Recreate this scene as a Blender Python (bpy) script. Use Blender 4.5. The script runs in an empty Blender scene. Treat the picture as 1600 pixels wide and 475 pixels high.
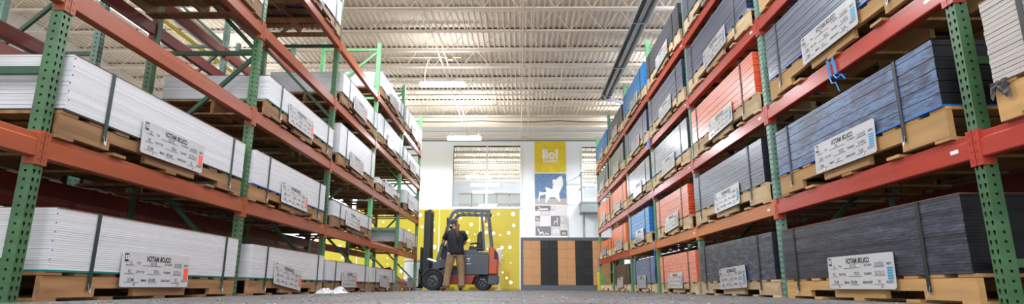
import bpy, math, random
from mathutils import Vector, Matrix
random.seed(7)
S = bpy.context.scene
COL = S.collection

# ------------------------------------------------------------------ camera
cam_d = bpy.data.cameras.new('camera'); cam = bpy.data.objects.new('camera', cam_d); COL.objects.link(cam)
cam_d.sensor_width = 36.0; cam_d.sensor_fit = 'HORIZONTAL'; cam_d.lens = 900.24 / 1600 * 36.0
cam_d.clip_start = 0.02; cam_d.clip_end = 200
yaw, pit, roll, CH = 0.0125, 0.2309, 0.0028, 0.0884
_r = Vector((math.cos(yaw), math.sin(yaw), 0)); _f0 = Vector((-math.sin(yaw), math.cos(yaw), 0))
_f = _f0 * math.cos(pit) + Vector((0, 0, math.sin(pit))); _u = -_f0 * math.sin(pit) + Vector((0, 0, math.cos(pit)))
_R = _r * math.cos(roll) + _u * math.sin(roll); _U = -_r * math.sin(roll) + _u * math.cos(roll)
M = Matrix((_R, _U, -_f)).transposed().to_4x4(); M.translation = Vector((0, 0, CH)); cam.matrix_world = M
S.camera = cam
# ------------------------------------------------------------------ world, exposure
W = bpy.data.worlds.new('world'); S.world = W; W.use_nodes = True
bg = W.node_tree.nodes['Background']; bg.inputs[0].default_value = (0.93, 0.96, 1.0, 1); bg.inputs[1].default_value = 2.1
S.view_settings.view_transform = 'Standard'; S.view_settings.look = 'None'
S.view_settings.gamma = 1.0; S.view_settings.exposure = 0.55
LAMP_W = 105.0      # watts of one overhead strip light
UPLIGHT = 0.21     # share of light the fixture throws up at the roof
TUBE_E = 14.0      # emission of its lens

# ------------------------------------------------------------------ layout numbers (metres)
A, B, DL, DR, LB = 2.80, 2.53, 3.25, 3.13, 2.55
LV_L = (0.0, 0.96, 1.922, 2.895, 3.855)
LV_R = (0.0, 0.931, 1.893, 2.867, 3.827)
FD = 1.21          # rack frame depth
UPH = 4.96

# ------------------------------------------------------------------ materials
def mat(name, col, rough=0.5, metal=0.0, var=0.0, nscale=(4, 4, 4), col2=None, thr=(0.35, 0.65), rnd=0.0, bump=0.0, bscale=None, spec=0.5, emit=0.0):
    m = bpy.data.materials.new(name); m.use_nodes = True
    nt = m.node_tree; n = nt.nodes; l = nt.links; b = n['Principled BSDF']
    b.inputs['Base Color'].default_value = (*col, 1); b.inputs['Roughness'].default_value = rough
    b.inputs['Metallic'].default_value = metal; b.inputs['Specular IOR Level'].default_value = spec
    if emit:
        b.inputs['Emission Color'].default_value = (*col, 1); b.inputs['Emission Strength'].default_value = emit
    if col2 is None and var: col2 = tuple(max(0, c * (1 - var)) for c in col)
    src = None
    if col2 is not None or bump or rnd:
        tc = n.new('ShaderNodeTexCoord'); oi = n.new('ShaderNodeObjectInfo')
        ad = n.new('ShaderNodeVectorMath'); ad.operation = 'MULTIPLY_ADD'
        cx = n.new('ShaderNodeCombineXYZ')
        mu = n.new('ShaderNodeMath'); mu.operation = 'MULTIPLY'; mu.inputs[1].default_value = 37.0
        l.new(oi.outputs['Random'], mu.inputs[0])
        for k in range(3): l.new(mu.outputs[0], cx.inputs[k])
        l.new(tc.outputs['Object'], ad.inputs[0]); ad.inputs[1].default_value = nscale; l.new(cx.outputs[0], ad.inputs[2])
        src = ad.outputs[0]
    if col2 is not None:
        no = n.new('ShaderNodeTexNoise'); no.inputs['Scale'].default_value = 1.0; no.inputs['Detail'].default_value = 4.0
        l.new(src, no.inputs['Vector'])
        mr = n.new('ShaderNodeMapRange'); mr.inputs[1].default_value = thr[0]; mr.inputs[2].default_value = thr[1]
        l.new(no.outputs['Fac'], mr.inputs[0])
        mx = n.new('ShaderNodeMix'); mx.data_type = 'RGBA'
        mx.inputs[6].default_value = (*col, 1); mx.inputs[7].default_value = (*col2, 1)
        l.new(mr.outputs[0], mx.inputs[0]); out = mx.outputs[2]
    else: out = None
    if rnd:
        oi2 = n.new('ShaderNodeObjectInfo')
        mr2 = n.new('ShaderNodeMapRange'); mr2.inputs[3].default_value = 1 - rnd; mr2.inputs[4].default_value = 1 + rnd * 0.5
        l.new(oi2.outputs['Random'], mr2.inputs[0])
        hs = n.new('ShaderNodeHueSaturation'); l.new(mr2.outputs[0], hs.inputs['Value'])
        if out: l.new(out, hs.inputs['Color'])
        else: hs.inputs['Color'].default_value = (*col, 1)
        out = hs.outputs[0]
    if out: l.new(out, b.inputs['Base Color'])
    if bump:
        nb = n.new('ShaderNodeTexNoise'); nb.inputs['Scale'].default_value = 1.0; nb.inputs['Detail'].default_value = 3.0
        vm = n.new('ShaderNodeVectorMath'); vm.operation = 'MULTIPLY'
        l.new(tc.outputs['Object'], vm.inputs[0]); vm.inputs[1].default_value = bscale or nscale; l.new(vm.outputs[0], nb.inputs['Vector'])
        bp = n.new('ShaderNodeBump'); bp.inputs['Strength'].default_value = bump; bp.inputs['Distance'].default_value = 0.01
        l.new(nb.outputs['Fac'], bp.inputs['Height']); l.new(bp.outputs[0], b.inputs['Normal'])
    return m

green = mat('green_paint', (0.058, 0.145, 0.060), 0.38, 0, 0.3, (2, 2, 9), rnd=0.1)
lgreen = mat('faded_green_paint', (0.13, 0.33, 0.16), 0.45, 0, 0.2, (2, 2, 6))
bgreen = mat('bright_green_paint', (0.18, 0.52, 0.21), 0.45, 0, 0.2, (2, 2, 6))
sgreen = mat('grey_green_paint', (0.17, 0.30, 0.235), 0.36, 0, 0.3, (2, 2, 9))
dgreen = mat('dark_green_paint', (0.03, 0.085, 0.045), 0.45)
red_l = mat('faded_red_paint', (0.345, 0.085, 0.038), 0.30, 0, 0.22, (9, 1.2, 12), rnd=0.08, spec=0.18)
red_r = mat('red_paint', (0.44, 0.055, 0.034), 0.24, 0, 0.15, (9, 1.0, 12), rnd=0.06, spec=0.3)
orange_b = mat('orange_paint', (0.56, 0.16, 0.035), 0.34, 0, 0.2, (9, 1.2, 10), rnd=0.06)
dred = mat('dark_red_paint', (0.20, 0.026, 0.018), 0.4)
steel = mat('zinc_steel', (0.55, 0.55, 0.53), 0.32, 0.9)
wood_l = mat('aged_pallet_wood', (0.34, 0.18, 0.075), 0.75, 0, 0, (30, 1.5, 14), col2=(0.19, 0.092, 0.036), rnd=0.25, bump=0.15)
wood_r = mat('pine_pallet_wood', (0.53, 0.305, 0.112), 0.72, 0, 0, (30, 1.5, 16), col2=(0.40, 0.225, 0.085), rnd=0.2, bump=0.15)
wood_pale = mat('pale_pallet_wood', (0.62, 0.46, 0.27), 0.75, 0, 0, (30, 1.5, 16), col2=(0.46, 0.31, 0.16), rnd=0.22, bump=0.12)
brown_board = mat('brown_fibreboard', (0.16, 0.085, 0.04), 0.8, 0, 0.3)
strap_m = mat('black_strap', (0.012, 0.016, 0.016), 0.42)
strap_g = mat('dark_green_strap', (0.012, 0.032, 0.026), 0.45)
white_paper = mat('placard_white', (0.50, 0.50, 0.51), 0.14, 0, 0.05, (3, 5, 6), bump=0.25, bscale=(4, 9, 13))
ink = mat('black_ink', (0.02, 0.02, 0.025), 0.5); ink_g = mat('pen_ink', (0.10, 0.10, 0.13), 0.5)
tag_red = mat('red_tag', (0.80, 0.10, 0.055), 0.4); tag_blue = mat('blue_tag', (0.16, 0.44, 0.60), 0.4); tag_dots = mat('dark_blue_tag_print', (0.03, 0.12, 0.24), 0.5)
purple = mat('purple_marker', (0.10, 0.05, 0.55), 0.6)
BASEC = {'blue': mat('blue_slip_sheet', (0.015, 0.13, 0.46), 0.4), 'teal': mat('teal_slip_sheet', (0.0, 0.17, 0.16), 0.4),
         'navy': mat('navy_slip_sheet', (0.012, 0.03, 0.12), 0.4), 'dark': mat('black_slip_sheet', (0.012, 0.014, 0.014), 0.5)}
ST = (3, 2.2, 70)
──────
TASK DETAILS:
Transcribe exactly, with no pictures, the lines running from the first line of the material through the line holding "COL = S.collection".

EXPECTED OUTPUT:
Recreate this scene as a Blender Python (bpy) script. Use Blender 4.5. The script runs in an empty Blender scene. Treat the picture as 1600 pixels wide and 475 pixels high.
import bpy, math, random
from mathutils import Vector, Matrix
random.seed(7)
S = bpy.context.scene
COL = S.collection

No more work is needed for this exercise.